DIRECTIONS:
Set the following entries down again exactly, line by line.

DATA IN THIS EXERCISE:
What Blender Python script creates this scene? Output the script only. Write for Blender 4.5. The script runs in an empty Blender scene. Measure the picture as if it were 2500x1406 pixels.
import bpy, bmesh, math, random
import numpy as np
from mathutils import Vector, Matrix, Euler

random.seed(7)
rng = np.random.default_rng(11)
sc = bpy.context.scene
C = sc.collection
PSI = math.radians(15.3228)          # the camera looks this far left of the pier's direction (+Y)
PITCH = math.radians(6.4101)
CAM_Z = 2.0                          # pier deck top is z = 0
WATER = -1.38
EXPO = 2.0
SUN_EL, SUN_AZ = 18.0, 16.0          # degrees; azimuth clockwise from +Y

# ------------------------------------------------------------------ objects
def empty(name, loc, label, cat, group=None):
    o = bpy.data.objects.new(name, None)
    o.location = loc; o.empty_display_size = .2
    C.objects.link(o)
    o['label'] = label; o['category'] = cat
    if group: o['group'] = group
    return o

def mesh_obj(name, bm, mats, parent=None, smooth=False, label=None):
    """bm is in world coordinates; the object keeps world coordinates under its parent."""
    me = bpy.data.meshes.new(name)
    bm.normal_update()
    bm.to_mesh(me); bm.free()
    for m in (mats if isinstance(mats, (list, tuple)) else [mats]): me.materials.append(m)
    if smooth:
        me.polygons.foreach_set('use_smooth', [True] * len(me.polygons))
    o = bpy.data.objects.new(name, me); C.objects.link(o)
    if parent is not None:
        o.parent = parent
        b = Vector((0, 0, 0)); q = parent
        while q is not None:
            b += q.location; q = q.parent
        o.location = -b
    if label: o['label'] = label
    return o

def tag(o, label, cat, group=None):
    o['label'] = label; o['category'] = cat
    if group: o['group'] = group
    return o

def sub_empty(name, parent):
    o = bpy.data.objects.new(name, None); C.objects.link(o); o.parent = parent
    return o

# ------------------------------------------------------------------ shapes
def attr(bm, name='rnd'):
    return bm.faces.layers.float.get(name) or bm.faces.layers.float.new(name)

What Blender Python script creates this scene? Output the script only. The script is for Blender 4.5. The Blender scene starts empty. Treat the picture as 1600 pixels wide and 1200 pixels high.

WORKED ANSWER:
What Blender Python script creates this scene? Output the script only. Write for Blender 4.5. The script runs in an empty Blender scene. Measure the picture as if it were 2500x1406 pixels.
import bpy, bmesh, math, random
import numpy as np
from mathutils import Vector, Matrix, Euler

random.seed(7)
rng = np.random.default_rng(11)
sc = bpy.context.scene
C = sc.collection
PSI = math.radians(15.3228)          # the camera looks this far left of the pier's direction (+Y)
PITCH = math.radians(6.4101)
CAM_Z = 2.0                          # pier deck top is z = 0
WATER = -1.38
EXPO = 2.0
SUN_EL, SUN_AZ = 18.0, 16.0          # degrees; azimuth clockwise from +Y

# ------------------------------------------------------------------ objects
def empty(name, loc, label, cat, group=None):
    o = bpy.data.objects.new(name, None)
    o.location = loc; o.empty_display_size = .2
    C.objects.link(o)
    o['label'] = label; o['category'] = cat
    if group: o['group'] = group
    return o

def mesh_obj(name, bm, mats, parent=None, smooth=False, label=None):
    """bm is in world coordinates; the object keeps world coordinates under its parent."""
    me = bpy.data.meshes.new(name)
    bm.normal_update()
    bm.to_mesh(me); bm.free()
    for m in (mats if isinstance(mats, (list, tuple)) else [mats]): me.materials.append(m)
    if smooth:
        me.polygons.foreach_set('use_smooth', [True] * len(me.polygons))
    o = bpy.data.objects.new(name, me); C.objects.link(o)
    if parent is not None:
        o.parent = parent
        b = Vector((0, 0, 0)); q = parent
        while q is not None:
            b += q.location; q = q.parent
        o.location = -b
    if label: o['label'] = label
    return o

def tag(o, label, cat, group=None):
    o['label'] = label; o['category'] = cat
    if group: o['group'] = group
    return o

def sub_empty(name, parent):
    o = bpy.data.objects.new(name, None); C.objects.link(o); o.parent = parent
    return o

# ------------------------------------------------------------------ shapes
def attr(bm, name='rnd'):
    return bm.faces.layers.float.get(name) or bm.faces.layers.float.new(name)

What Blender Python script creates this scene? Output the script only. The script is for Blender 4.5. The Blender scene starts empty. Treat the picture as 1600 pixels wide and 1200 pixels high.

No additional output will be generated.